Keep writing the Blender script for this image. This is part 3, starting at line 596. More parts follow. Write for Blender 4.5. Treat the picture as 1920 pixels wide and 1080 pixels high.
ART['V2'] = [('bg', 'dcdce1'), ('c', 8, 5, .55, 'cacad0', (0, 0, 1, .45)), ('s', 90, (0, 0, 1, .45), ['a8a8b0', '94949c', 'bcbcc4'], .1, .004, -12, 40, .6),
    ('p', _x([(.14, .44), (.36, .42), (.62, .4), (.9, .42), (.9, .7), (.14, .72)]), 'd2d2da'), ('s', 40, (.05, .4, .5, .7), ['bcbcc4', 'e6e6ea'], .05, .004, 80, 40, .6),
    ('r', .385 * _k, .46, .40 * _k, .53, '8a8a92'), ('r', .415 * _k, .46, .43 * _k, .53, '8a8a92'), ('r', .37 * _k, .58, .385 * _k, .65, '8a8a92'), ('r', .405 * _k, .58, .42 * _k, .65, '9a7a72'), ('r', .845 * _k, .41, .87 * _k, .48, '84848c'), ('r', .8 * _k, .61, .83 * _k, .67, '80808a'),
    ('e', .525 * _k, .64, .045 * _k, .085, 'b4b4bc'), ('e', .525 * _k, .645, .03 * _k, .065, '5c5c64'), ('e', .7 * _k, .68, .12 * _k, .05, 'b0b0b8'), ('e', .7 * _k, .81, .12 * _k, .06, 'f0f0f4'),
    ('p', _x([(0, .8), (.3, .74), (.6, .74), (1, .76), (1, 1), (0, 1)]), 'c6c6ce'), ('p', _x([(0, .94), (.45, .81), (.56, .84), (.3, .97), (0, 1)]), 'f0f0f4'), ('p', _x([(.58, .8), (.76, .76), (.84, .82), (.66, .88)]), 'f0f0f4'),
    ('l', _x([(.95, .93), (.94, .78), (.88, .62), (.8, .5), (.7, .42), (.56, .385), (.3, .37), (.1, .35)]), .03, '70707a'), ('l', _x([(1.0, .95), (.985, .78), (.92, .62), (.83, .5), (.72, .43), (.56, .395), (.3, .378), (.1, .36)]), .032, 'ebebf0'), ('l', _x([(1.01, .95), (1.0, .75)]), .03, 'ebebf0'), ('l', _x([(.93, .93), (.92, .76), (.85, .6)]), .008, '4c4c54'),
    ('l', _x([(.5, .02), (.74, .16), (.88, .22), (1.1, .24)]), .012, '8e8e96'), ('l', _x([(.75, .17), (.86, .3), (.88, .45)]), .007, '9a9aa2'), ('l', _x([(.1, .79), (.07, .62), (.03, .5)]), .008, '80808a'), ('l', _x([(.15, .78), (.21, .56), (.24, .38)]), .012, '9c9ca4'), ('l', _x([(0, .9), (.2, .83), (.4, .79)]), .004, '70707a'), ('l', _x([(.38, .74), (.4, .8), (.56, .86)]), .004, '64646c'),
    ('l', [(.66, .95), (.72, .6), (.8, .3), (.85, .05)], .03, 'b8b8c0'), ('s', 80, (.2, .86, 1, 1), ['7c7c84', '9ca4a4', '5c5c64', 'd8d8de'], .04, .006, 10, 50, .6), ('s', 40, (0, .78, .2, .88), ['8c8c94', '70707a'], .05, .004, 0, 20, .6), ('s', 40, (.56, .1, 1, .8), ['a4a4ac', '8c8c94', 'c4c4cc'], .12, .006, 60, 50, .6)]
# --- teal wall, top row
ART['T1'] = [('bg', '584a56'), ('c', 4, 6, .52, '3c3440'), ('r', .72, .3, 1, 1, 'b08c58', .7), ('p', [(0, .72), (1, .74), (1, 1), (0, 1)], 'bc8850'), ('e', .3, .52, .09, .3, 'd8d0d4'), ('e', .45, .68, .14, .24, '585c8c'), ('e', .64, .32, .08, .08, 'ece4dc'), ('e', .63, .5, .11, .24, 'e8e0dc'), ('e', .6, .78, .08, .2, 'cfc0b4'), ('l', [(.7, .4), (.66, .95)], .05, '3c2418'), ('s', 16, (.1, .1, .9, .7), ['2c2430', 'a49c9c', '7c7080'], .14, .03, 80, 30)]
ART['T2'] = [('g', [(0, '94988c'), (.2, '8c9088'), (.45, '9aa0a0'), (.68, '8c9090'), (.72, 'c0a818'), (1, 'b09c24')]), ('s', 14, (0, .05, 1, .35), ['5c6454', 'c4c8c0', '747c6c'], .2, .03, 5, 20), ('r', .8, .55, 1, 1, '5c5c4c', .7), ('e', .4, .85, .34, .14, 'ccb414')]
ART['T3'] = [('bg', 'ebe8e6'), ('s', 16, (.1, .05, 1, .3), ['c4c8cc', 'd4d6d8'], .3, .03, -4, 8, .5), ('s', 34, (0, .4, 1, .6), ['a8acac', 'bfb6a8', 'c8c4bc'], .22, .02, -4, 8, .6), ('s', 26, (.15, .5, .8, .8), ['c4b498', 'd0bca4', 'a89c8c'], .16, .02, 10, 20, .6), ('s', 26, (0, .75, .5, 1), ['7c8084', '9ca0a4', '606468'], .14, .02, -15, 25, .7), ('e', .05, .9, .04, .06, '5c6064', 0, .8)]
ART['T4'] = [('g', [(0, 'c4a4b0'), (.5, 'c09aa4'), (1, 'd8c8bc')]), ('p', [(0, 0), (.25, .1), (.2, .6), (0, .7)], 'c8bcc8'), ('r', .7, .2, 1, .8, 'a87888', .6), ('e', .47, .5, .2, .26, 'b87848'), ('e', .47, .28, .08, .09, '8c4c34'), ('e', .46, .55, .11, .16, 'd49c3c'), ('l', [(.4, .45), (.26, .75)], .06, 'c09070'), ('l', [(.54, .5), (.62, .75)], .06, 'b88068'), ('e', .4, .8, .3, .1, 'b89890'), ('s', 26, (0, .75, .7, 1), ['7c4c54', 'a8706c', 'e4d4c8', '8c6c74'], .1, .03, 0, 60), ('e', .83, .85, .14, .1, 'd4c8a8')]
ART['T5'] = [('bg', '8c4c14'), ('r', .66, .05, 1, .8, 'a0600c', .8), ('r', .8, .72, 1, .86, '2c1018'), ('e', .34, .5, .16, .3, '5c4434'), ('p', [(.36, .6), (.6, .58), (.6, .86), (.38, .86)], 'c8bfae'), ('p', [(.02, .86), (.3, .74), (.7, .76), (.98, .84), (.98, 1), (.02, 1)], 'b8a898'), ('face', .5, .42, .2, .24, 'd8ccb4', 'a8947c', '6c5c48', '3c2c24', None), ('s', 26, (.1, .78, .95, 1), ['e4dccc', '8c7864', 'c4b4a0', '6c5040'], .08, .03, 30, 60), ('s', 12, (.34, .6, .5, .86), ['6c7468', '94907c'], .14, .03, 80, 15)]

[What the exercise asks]
Your task is to quote the listing above word for word.

[Written solution]
Keep writing the Blender script for this image. This is part 3, starting at line 596. More parts follow. Write for Blender 4.5. Treat the picture as 1920 pixels wide and 1080 pixels high.
ART['V2'] = [('bg', 'dcdce1'), ('c', 8, 5, .55, 'cacad0', (0, 0, 1, .45)), ('s', 90, (0, 0, 1, .45), ['a8a8b0', '94949c', 'bcbcc4'], .1, .004, -12, 40, .6),
    ('p', _x([(.14, .44), (.36, .42), (.62, .4), (.9, .42), (.9, .7), (.14, .72)]), 'd2d2da'), ('s', 40, (.05, .4, .5, .7), ['bcbcc4', 'e6e6ea'], .05, .004, 80, 40, .6),
    ('r', .385 * _k, .46, .40 * _k, .53, '8a8a92'), ('r', .415 * _k, .46, .43 * _k, .53, '8a8a92'), ('r', .37 * _k, .58, .385 * _k, .65, '8a8a92'), ('r', .405 * _k, .58, .42 * _k, .65, '9a7a72'), ('r', .845 * _k, .41, .87 * _k, .48, '84848c'), ('r', .8 * _k, .61, .83 * _k, .67, '80808a'),
    ('e', .525 * _k, .64, .045 * _k, .085, 'b4b4bc'), ('e', .525 * _k, .645, .03 * _k, .065, '5c5c64'), ('e', .7 * _k, .68, .12 * _k, .05, 'b0b0b8'), ('e', .7 * _k, .81, .12 * _k, .06, 'f0f0f4'),
    ('p', _x([(0, .8), (.3, .74), (.6, .74), (1, .76), (1, 1), (0, 1)]), 'c6c6ce'), ('p', _x([(0, .94), (.45, .81), (.56, .84), (.3, .97), (0, 1)]), 'f0f0f4'), ('p', _x([(.58, .8), (.76, .76), (.84, .82), (.66, .88)]), 'f0f0f4'),
    ('l', _x([(.95, .93), (.94, .78), (.88, .62), (.8, .5), (.7, .42), (.56, .385), (.3, .37), (.1, .35)]), .03, '70707a'), ('l', _x([(1.0, .95), (.985, .78), (.92, .62), (.83, .5), (.72, .43), (.56, .395), (.3, .378), (.1, .36)]), .032, 'ebebf0'), ('l', _x([(1.01, .95), (1.0, .75)]), .03, 'ebebf0'), ('l', _x([(.93, .93), (.92, .76), (.85, .6)]), .008, '4c4c54'),
    ('l', _x([(.5, .02), (.74, .16), (.88, .22), (1.1, .24)]), .012, '8e8e96'), ('l', _x([(.75, .17), (.86, .3), (.88, .45)]), .007, '9a9aa2'), ('l', _x([(.1, .79), (.07, .62), (.03, .5)]), .008, '80808a'), ('l', _x([(.15, .78), (.21, .56), (.24, .38)]), .012, '9c9ca4'), ('l', _x([(0, .9), (.2, .83), (.4, .79)]), .004, '70707a'), ('l', _x([(.38, .74), (.4, .8), (.56, .86)]), .004, '64646c'),
    ('l', [(.66, .95), (.72, .6), (.8, .3), (.85, .05)], .03, 'b8b8c0'), ('s', 80, (.2, .86, 1, 1), ['7c7c84', '9ca4a4', '5c5c64', 'd8d8de'], .04, .006, 10, 50, .6), ('s', 40, (0, .78, .2, .88), ['8c8c94', '70707a'], .05, .004, 0, 20, .6), ('s', 40, (.56, .1, 1, .8), ['a4a4ac', '8c8c94', 'c4c4cc'], .12, .006, 60, 50, .6)]
# --- teal wall, top row
ART['T1'] = [('bg', '584a56'), ('c', 4, 6, .52, '3c3440'), ('r', .72, .3, 1, 1, 'b08c58', .7), ('p', [(0, .72), (1, .74), (1, 1), (0, 1)], 'bc8850'), ('e', .3, .52, .09, .3, 'd8d0d4'), ('e', .45, .68, .14, .24, '585c8c'), ('e', .64, .32, .08, .08, 'ece4dc'), ('e', .63, .5, .11, .24, 'e8e0dc'), ('e', .6, .78, .08, .2, 'cfc0b4'), ('l', [(.7, .4), (.66, .95)], .05, '3c2418'), ('s', 16, (.1, .1, .9, .7), ['2c2430', 'a49c9c', '7c7080'], .14, .03, 80, 30)]
ART['T2'] = [('g', [(0, '94988c'), (.2, '8c9088'), (.45, '9aa0a0'), (.68, '8c9090'), (.72, 'c0a818'), (1, 'b09c24')]), ('s', 14, (0, .05, 1, .35), ['5c6454', 'c4c8c0', '747c6c'], .2, .03, 5, 20), ('r', .8, .55, 1, 1, '5c5c4c', .7), ('e', .4, .85, .34, .14, 'ccb414')]
ART['T3'] = [('bg', 'ebe8e6'), ('s', 16, (.1, .05, 1, .3), ['c4c8cc', 'd4d6d8'], .3, .03, -4, 8, .5), ('s', 34, (0, .4, 1, .6), ['a8acac', 'bfb6a8', 'c8c4bc'], .22, .02, -4, 8, .6), ('s', 26, (.15, .5, .8, .8), ['c4b498', 'd0bca4', 'a89c8c'], .16, .02, 10, 20, .6), ('s', 26, (0, .75, .5, 1), ['7c8084', '9ca0a4', '606468'], .14, .02, -15, 25, .7), ('e', .05, .9, .04, .06, '5c6064', 0, .8)]
ART['T4'] = [('g', [(0, 'c4a4b0'), (.5, 'c09aa4'), (1, 'd8c8bc')]), ('p', [(0, 0), (.25, .1), (.2, .6), (0, .7)], 'c8bcc8'), ('r', .7, .2, 1, .8, 'a87888', .6), ('e', .47, .5, .2, .26, 'b87848'), ('e', .47, .28, .08, .09, '8c4c34'), ('e', .46, .55, .11, .16, 'd49c3c'), ('l', [(.4, .45), (.26, .75)], .06, 'c09070'), ('l', [(.54, .5), (.62, .75)], .06, 'b88068'), ('e', .4, .8, .3, .1, 'b89890'), ('s', 26, (0, .75, .7, 1), ['7c4c54', 'a8706c', 'e4d4c8', '8c6c74'], .1, .03, 0, 60), ('e', .83, .85, .14, .1, 'd4c8a8')]
ART['T5'] = [('bg', '8c4c14'), ('r', .66, .05, 1, .8, 'a0600c', .8), ('r', .8, .72, 1, .86, '2c1018'), ('e', .34, .5, .16, .3, '5c4434'), ('p', [(.36, .6), (.6, .58), (.6, .86), (.38, .86)], 'c8bfae'), ('p', [(.02, .86), (.3, .74), (.7, .76), (.98, .84), (.98, 1), (.02, 1)], 'b8a898'), ('face', .5, .42, .2, .24, 'd8ccb4', 'a8947c', '6c5c48', '3c2c24', None), ('s', 26, (.1, .78, .95, 1), ['e4dccc', '8c7864', 'c4b4a0', '6c5040'], .08, .03, 30, 60), ('s', 12, (.34, .6, .5, .86), ['6c7468', '94907c'], .14, .03, 80, 15)]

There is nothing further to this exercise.